## WHAT YOU NEED TO DO
Skip all pictures. Write out the data below from its first line through the line that contains "for o in list(bpy.data.objects): bpy.data.objects.remove(o)".

## start DATASET RECORDS

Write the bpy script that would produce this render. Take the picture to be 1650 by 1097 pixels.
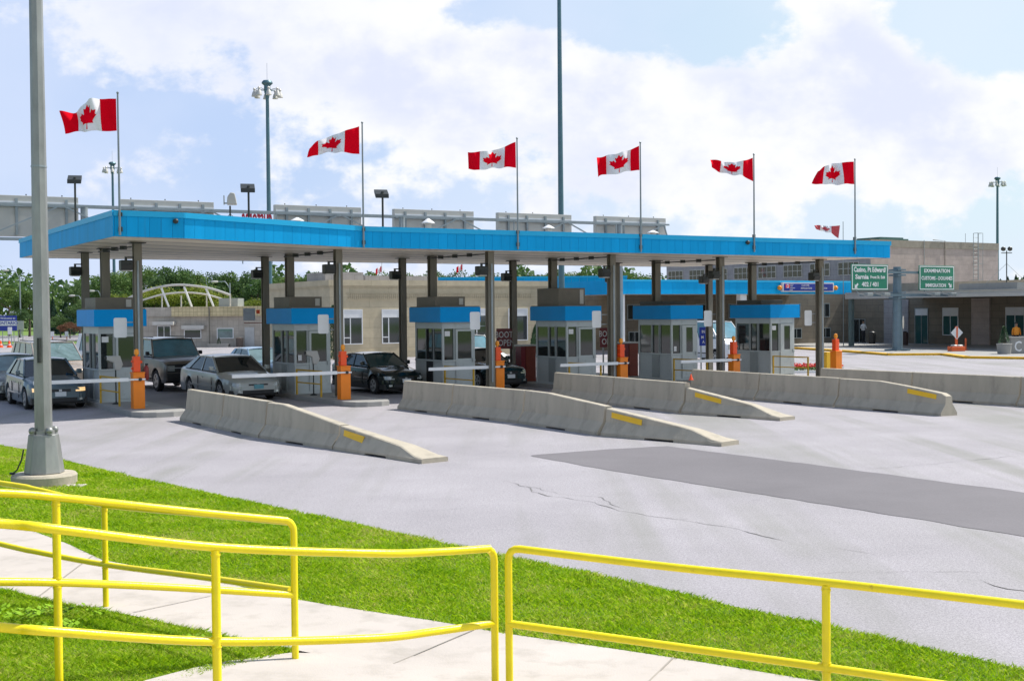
import bpy, bmesh, math, random
import numpy as np
from mathutils import Vector, Matrix, noise
random.seed(7); np.random.seed(7)
S = bpy.context.scene
for o in list(bpy.data.objects): bpy.data.objects.remove(o)

# ------------------------------------------------------------------ camera
W0, H0, F0 = 1650.0, 1097.0, 1988.0
CAMH, PITCH, ROLL = 2.75, 0.0232, -0.0093
cam_d = bpy.data.cameras.new('camera'); cam = bpy.data.objects.new('camera', cam_d)
S.collection.objects.link(cam); S.camera = cam
_f = Vector((0, math.cos(PITCH), -math.sin(PITCH))); _u = Vector((0, math.sin(PITCH), math.cos(PITCH))); _x = Vector((1, 0, 0))
RX = _x*math.cos(ROLL) + _u*math.sin(ROLL); UX = -_x*math.sin(ROLL) + _u*math.cos(ROLL); FX = _f
m = Matrix((RX, UX, -FX)).transposed().to_4x4(); m.translation = Vector((0, 0, CAMH)); cam.matrix_world = m
cam_d.sensor_fit = 'HORIZONTAL'; cam_d.sensor_width = 36; cam_d.lens = 36*F0/W0
cam_d.clip_start = 0.1; cam_d.clip_end = 3000

# ------------------------------------------------------------------ light, sky, exposure
SUN_EL = math.radians(54); SUN_AZ = math.atan2(0.90, 0.42)      # azimuth from +Y towards +X
sd = bpy.data.lights.new('sun', 'SUN'); sd.energy = 4.2; sd.angle = math.radians(0.53); sd.color = (1.0, 0.955, 0.88)
sun = bpy.data.objects.new('sun', sd); S.collection.objects.link(sun)
sv = Vector((math.sin(SUN_AZ)*math.cos(SUN_EL), math.cos(SUN_AZ)*math.cos(SUN_EL), math.sin(SUN_EL)))
sun.rotation_euler = sv.to_track_quat('Z', 'Y').to_euler(); sun.location = (30, 20, 60)
S.view_settings.view_transform = 'Standard'; S.view_settings.look = 'None'
S.view_settings.exposure = 0.52; S.view_settings.gamma = 1.0

world = bpy.data.worlds.new('World'); S.world = world; world.use_nodes = True
wn = world.node_tree.nodes; wl = world.node_tree.links; wn.clear()
def N(nt, t, **k):
    n = nt.nodes.new(t)
    for a, b in k.items():
        if a.startswith('i_'):
            key = a[2:].replace('_', ' ')
            n.inputs[int(key) if key.isdigit() else key].default_value = b
        else: setattr(n, a, b)
    return n
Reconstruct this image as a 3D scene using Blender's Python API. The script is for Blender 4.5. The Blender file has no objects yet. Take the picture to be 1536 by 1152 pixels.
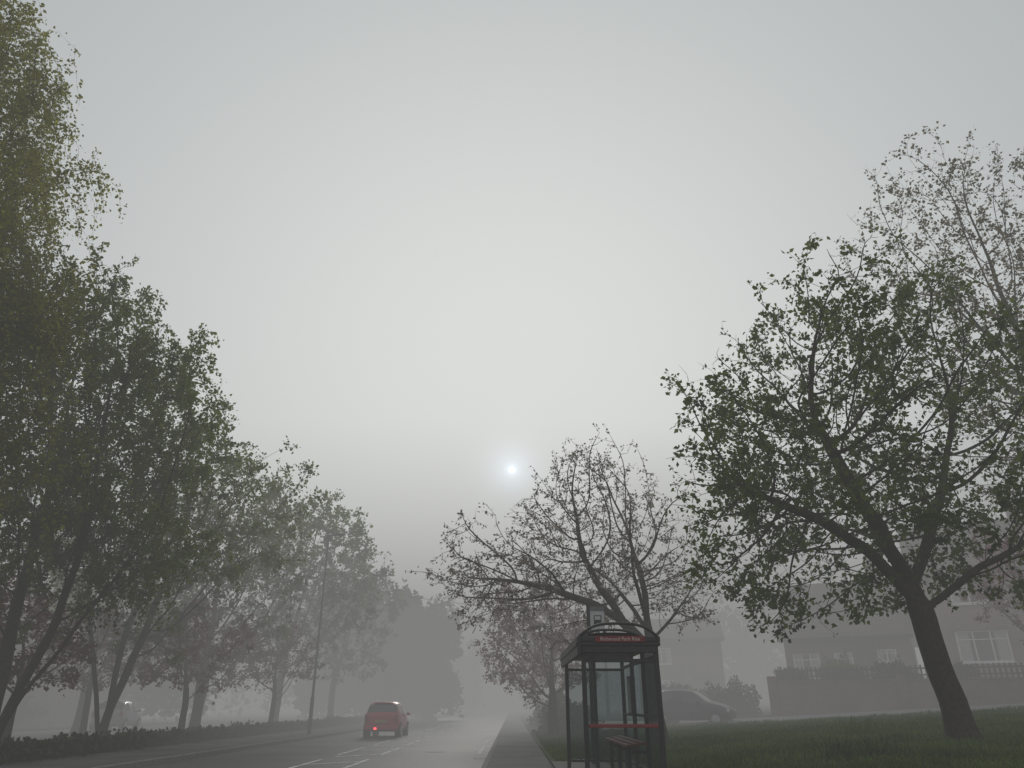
import bpy, bmesh, math, random
import numpy as np
from mathutils import Vector, Matrix, noise
S=bpy.context.scene
rad=math.radians
S.view_settings.view_transform='Standard'
S.view_settings.look='None'
S.view_settings.exposure=0
S.view_settings.gamma=1
COL=S.collection

# ---------------------------------------------------------------- materials
def new_mat(name):
    m=bpy.data.materials.new(name); m.use_nodes=True
    nt=m.node_tree; b=nt.nodes['Principled BSDF']
    return m,nt,b
def mat_noise(name,c1,c2,scale=5,rough=.8,bump=0,detail=6,spec=.3,metal=0,bscale=None,c3=None,scale3=.3):
    m,nt,b=new_mat(name); N=nt.nodes; L=nt.links
    tc=N.new('ShaderNodeTexCoord'); n=N.new('ShaderNodeTexNoise')
    n.inputs['Scale'].default_value=scale; n.inputs['Detail'].default_value=detail
    L.new(tc.outputs['Object'],n.inputs['Vector'])
    r=N.new('ShaderNodeValToRGB'); r.color_ramp.elements[0].position=.35; r.color_ramp.elements[1].position=.65
    r.color_ramp.elements[0].color=(*c1,1); r.color_ramp.elements[1].color=(*c2,1)
    L.new(n.outputs['Fac'],r.inputs['Fac'])
    out=r.outputs['Color']
    if c3:
        n3=N.new('ShaderNodeTexNoise'); n3.inputs['Scale'].default_value=scale3; n3.inputs['Detail'].default_value=5
        L.new(tc.outputs['Object'],n3.inputs['Vector'])
        r3=N.new('ShaderNodeValToRGB'); r3.color_ramp.elements[0].position=.45; r3.color_ramp.elements[1].position=.62
        L.new(n3.outputs['Fac'],r3.inputs['Fac'])
        mx=N.new('ShaderNodeMix'); mx.data_type='RGBA'
        L.new(r3.outputs['Color'],mx.inputs[0]); L.new(out,mx.inputs[6]); mx.inputs[7].default_value=(*c3,1)
        out=mx.outputs[2]
    L.new(out,b.inputs['Base Color'])
    b.inputs['Roughness'].default_value=rough; b.inputs['Specular IOR Level'].default_value=spec
    b.inputs['Metallic'].default_value=metal
    if bump:
        n2=N.new('ShaderNodeTexNoise'); n2.inputs['Scale'].default_value=bscale or scale*3; n2.inputs['Detail'].default_value=8
        L.new(tc.outputs['Object'],n2.inputs['Vector'])
        bp=N.new('ShaderNodeBump'); bp.inputs['Strength'].default_value=bump; bp.inputs['Distance'].default_value=.02
        L.new(n2.outputs['Fac'],bp.inputs['Height']); L.new(bp.outputs['Normal'],b.inputs['Normal'])
    return m
def mat_leaf(name,c1,c2,c3,transl=.45):
    m,nt,b=new_mat(name); N=nt.nodes; L=nt.links
    g=N.new('ShaderNodeNewGeometry')
    r=N.new('ShaderNodeValToRGB'); e=r.color_ramp.elements
    e[0].color=(*c1,1); e[1].color=(*c3,1); x=e.new(.5); x.color=(*c2,1)
    L.new(g.outputs['Random Per Island'],r.inputs['Fac'])
    tc=N.new('ShaderNodeTexCoord'); n=N.new('ShaderNodeTexNoise'); n.inputs['Scale'].default_value=.7
    L.new(tc.outputs['Object'],n.inputs['Vector'])
    mr=N.new('ShaderNodeMapRange'); mr.inputs[1].default_value=.3; mr.inputs[2].default_value=.7; mr.inputs[3].default_value=.65; mr.inputs[4].default_value=1.3
    L.new(n.outputs['Fac'],mr.inputs[0])
    vm=N.new('ShaderNodeVectorMath'); vm.operation='SCALE'
    L.new(r.outputs['Color'],vm.inputs[0]); L.new(mr.outputs[0],vm.inputs['Scale'])
    b.inputs['Roughness'].default_value=.75; b.inputs['Specular IOR Level'].default_value=.06
    L.new(vm.outputs[0],b.inputs['Base Color'])
    t=N.new('ShaderNodeBsdfTranslucent'); L.new(vm.outputs[0],t.inputs['Color'])
    mx=N.new('ShaderNodeMixShader'); mx.inputs[0].default_value=transl
    L.new(b.outputs[0],mx.inputs[1]); L.new(t.outputs[0],mx.inputs[2]); L.new(mx.outputs[0],N['Material Output'].inputs['Surface'])
    return m
def mat_brick(name,c1,c2,mortar):
    m,nt,b=new_mat(name); N=nt.nodes; L=nt.links
    tc=N.new('ShaderNodeTexCoord'); sp=N.new('ShaderNodeSeparateXYZ'); L.new(tc.outputs['Object'],sp.inputs[0])
    ad=N.new('ShaderNodeMath'); ad.operation='ADD'; L.new(sp.outputs[0],ad.inputs[0]); L.new(sp.outputs[1],ad.inputs[1])
    cb=N.new('ShaderNodeCombineXYZ'); L.new(ad.outputs[0],cb.inputs[0]); L.new(sp.outputs[2],cb.inputs[1])
    br=N.new('ShaderNodeTexBrick'); br.inputs['Scale'].default_value=1
    br.inputs['Brick Width'].default_value=.225; br.inputs['Row Height'].default_value=.075; br.inputs['Mortar Size'].default_value=.008
    br.inputs['Color1'].default_value=(*c1,1); br.inputs['Color2'].default_value=(*c2,1); br.inputs['Mortar'].default_value=(*mortar,1)
    L.new(cb.outputs[0],br.inputs['Vector'])
    n=N.new('ShaderNodeTexNoise'); n.inputs['Scale'].default_value=.8; n.inputs['Detail'].default_value=6; L.new(tc.outputs['Object'],n.inputs['Vector'])
    mr=N.new('ShaderNodeMapRange'); mr.inputs[1].default_value=.3; mr.inputs[2].default_value=.7; mr.inputs[3].default_value=.55; mr.inputs[4].default_value=1.2
    L.new(n.outputs['Fac'],mr.inputs[0])
    vm=N.new('ShaderNodeVectorMath'); vm.operation='SCALE'; L.new(br.outputs['Color'],vm.inputs[0]); L.new(mr.outputs[0],vm.inputs['Scale'])
    L.new(vm.outputs[0],b.inputs['Base Color']); b.inputs['Roughness'].default_value=.9
    return m
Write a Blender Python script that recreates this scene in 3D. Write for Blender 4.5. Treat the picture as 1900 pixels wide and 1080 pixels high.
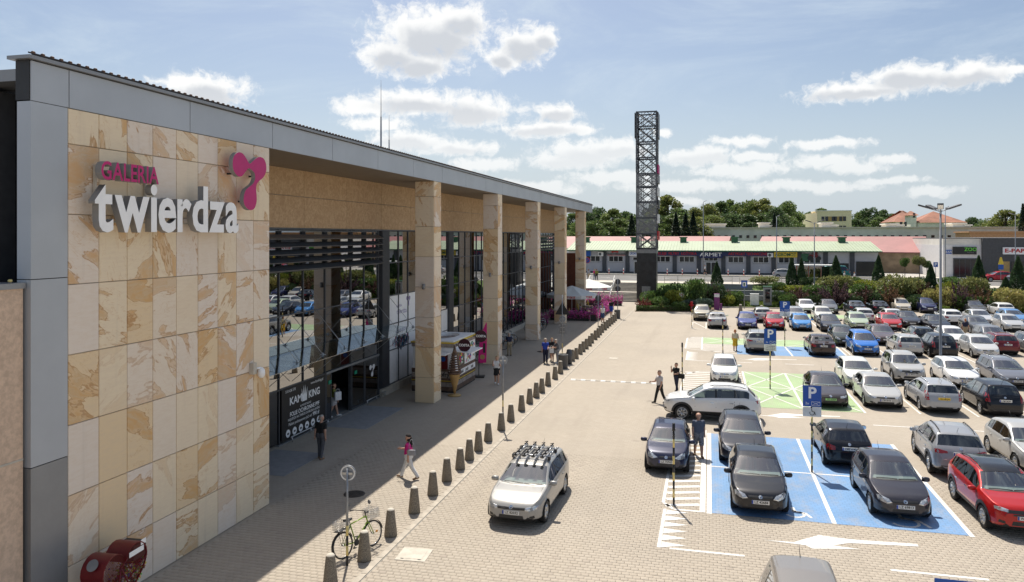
import bpy, bmesh, math, random
import numpy as np
from mathutils import Vector, Matrix
from mathutils.bvhtree import BVHTree

R = math.radians
random.seed(7)
scene = bpy.context.scene
for o in list(bpy.data.objects):
    bpy.data.objects.remove(o)

# ------------------------------------------------------------------ camera
CAM_H = 8.7
YAW = math.atan(366 / 1412)
cam_d = bpy.data.cameras.new('camera')
cam = bpy.data.objects.new('camera', cam_d)
scene.collection.objects.link(cam)
cam.location = (0, 0, CAM_H)
cam.rotation_euler = (R(90), 0, YAW)
cam_d.sensor_width = 36.0
cam_d.lens = 36.0 * 1412 / 1900
cam_d.shift_y = -102 / 1900
cam_d.clip_end = 6000
scene.camera = cam

# ------------------------------------------------------------------ sun, sky, exposure
SUN_EL = R(58.8)
SUN_DIR = Vector((-0.361, 0.933, 0)).normalized()          # horizontal direction towards the sun
sun_d = bpy.data.lights.new('sun', 'SUN')
sun_d.energy = 4.6
sun_d.angle = R(0.55)
sun_d.color = (1.0, 0.93, 0.82)
sun = bpy.data.objects.new('sun', sun_d)
scene.collection.objects.link(sun)
to_sun = Vector((SUN_DIR.x * math.cos(SUN_EL), SUN_DIR.y * math.cos(SUN_EL), math.sin(SUN_EL)))
sun.rotation_euler = to_sun.to_track_quat('Z', 'Y').to_euler()
sun.location = (0, 0, 60)

vs = scene.view_settings
vs.view_transform = 'Standard'
vs.look = 'None'
vs.exposure = 0.37
vs.gamma = 1.0
vs.use_curve_mapping = False
scene.cycles.use_denoising = True
scene.cycles.max_bounces = 8
scene.cycles.transparent_max_bounces = 12
scene.cycles.caustics_reflective = False
scene.cycles.caustics_refractive = False
scene.cycles.sample_clamp_indirect = 6.0


class NT:
    """Small helper round a node tree."""
    def __init__(self, tree):
        self.t = tree
        self.t.nodes.clear()
    def n(self, kind, **kw):
        nd = self.t.nodes.new(kind)
        for k, v in kw.items():
            setattr(nd, k, v)
        return nd
    def l(self, a, b):
        self.t.links.new(a, b)
    def put(self, sock, v):
        if hasattr(v, 'is_output') or isinstance(v, bpy.types.NodeSocket):
            self.l(v, sock)
        else:
            sock.default_value = v
    def math(self, op, a, b=0.0, c=0.0, clamp=False):
        m = self.n('ShaderNodeMath', operation=op, use_clamp=clamp)
        self.put(m.inputs[0], a); self.put(m.inputs[1], b); self.put(m.inputs[2], c)
        return m.outputs[0]
    def vmath(self, op, a, b=(0, 0, 0)):
        m = self.n('ShaderNodeVectorMath', operation=op)
        self.put(m.inputs[0], a); self.put(m.inputs[1], b)
        return m.outputs[1] if op in ('DOT_PRODUCT', 'LENGTH') else m.outputs[0]
    def smooth(self, v, lo, hi):
        m = self.n('ShaderNodeMapRange', interpolation_type='SMOOTHSTEP')
        self.put(m.inputs[0], v); m.inputs[1].default_value = lo; m.inputs[2].default_value = hi
        return m.outputs[0]
    def mix(self, fac, a, b, blend='MIX'):
        m = self.n('ShaderNodeMix', data_type='RGBA', blend_type=blend)
        self.put(m.inputs[0], fac)
        self.put(m.inputs[6], a if not isinstance(a, tuple) else (*a, 1)[:4])
        self.put(m.inputs[7], b if not isinstance(b, tuple) else (*b, 1)[:4])
        return m.outputs[2]
    def noise(self, vec, scale, detail=3, rough=0.5, dist=0.0):
        m = self.n('ShaderNodeTexNoise')
        if vec is not None:
            self.l(vec, m.inputs['Vector'])
        m.inputs['Scale'].default_value = scale
        m.inputs['Detail'].default_value = detail
        m.inputs['Roughness'].default_value = rough
        m.inputs['Distortion'].default_value = dist
        return m.outputs[0]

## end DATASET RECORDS

## WRITTEN REPLY
Write the bpy script that would produce this render. Take the picture to be 1650 by 1097 pixels.
import bpy, bmesh, math, random
import numpy as np
from mathutils import Vector, Matrix, noise
random.seed(7); np.random.seed(7)
S = bpy.context.scene
for o in list(bpy.data.objects): bpy.data.objects.remove(o)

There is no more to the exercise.